We are exploring possibilities for expanding our physical footprint to better respond to the School’s commitment to innovative teaching and research. Expansion will also enable us to address the spatial demands of our increased scope of activity and growing community.

Our faculty hiring has kept pace with our expanding student body. While the work of several search committees is still in progress, we have finalized appointments or promotions of 11 faculty. A number of exciting appointments are in the pipeline, about which we will send out a separate announcement this fall.

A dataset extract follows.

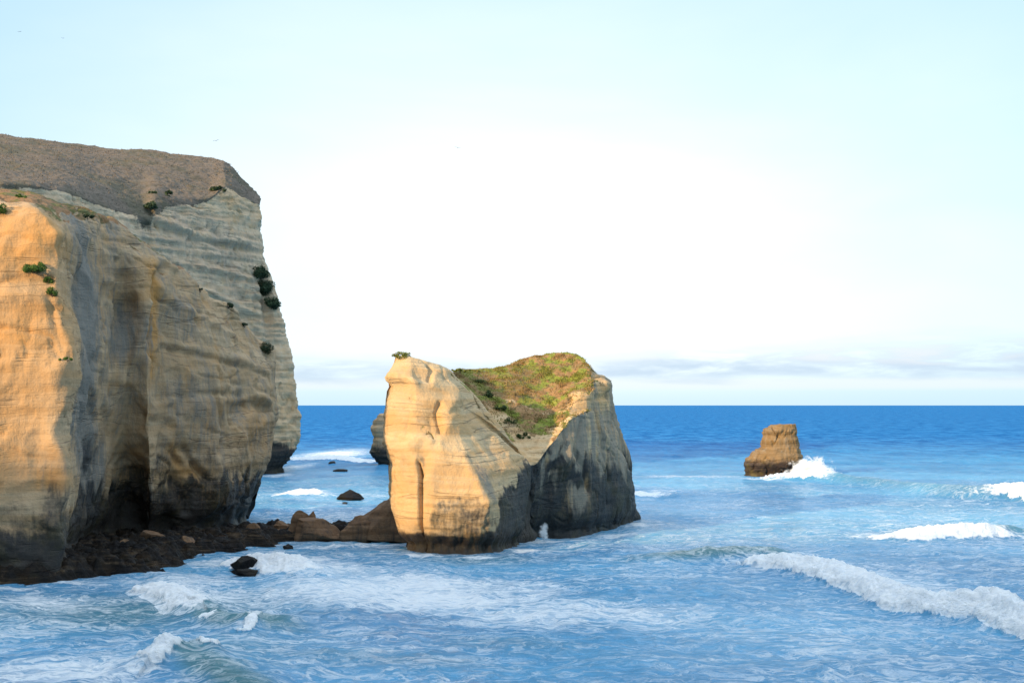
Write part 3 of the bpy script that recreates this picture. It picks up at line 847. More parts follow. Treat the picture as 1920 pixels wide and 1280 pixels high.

A few months from now, we will welcome another promising new class of students to Cambridge. Our most recent admissions cycle marks another successful round of recruitment with an exceptionally high yield rate. Our international yield rate remains very high despite widespread anxiety about U.S. immigration, a testament to the quality of our work and the impact our faculty, students, and alumni are making in the world.

As always, I look forward to visiting with many of you in the next year at a reunion on October 13-14 for classes ending in 2’s and 7’s, or at one of our many alumni events. It was a pleasure to see over 100 alumni visit Gund Hall last fall to celebrate their 5th to 50th reunions. In April, Martin Bechthold (DDes ’01) and the DDes program welcomed over a quarter of the 180 DDes alumni for the program’s 30th anniversary. With one year remaining for the Grounded Visionaries campaign, fundraising for student financial aid and fellowships remains a high priority for the School. Such support is crucial to the GSD’s ability to continue attracting the most talented students from around the world.

If you are in the Boston area next fall, I encourage you to visit Gund Hall and join the conversation at one of our public lectures. I am grateful for your committed support of the School and wish you an enjoyable and productive summer.